Father, for example, is a theological scholar who feels himself a failure for never having experienced the spiritual transcendence he seeks. Daughter is a prodigy at spelling who wants Father's attention and some social recognition. Adolescent Son tries to recapture an infantile feeling of the divine presence. Mother acts out her inadequacies in petty thievery. While the condition of the family is the arena in which they operate, none of these 'neuroses' has its origin in the family itself.

Despite their apparently diverse, and uniquely personal, objectives, each member of the family is secretly pursuing the same goal of completion. And it is the gravitational field of the family, it is difficult to find a word other than love for this field, which gives them the strength and confidence to do this.
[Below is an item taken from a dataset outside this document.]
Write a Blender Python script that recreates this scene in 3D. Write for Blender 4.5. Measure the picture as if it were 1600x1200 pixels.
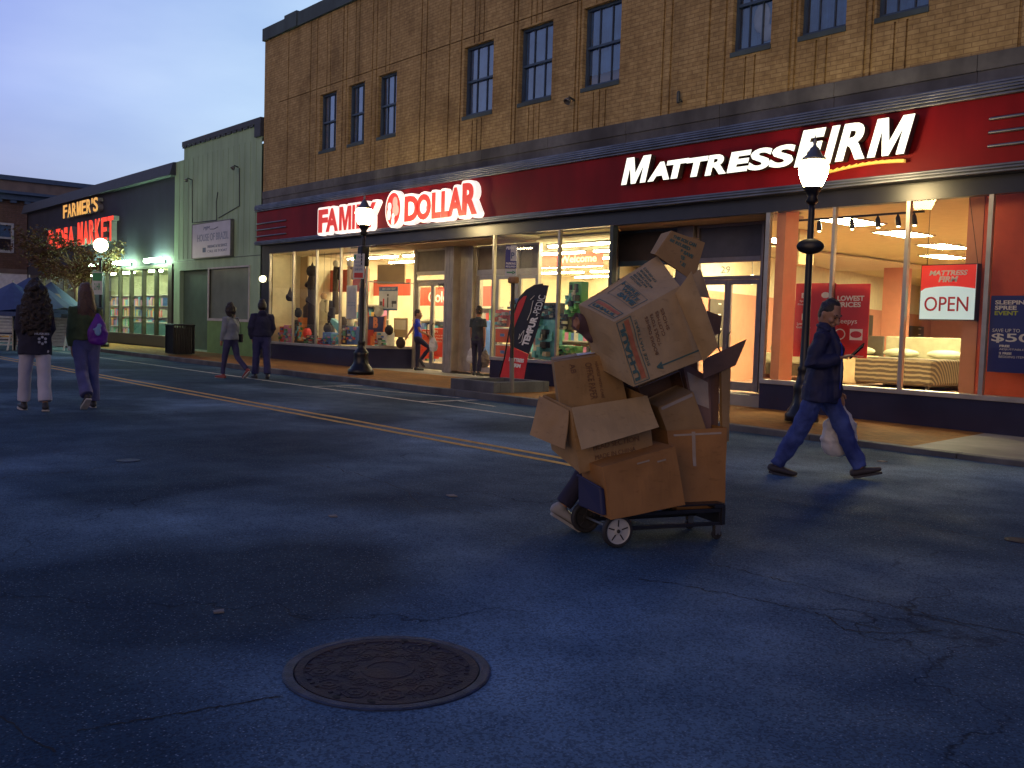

Their forays into the world, sometimes bizarre, always end with a return to the touchstone of family life, including the routine weirdness of each other. Each in their own way is 'excessive' but their excess is simply accepted by the others, not encouraged.

Eventually, secrets become public knowledge. And in the mirror of the family, everyone develops into his or her own person. They leave it. But this is not a failure of the family; it is its success. Not dysfunction, then, but precisely its function: to reveal what has been hidden and thrust it into the world. And the family persists in an entirely new form. An intriguing fiction that avoids cliche and provokes some interesting thought, therefore.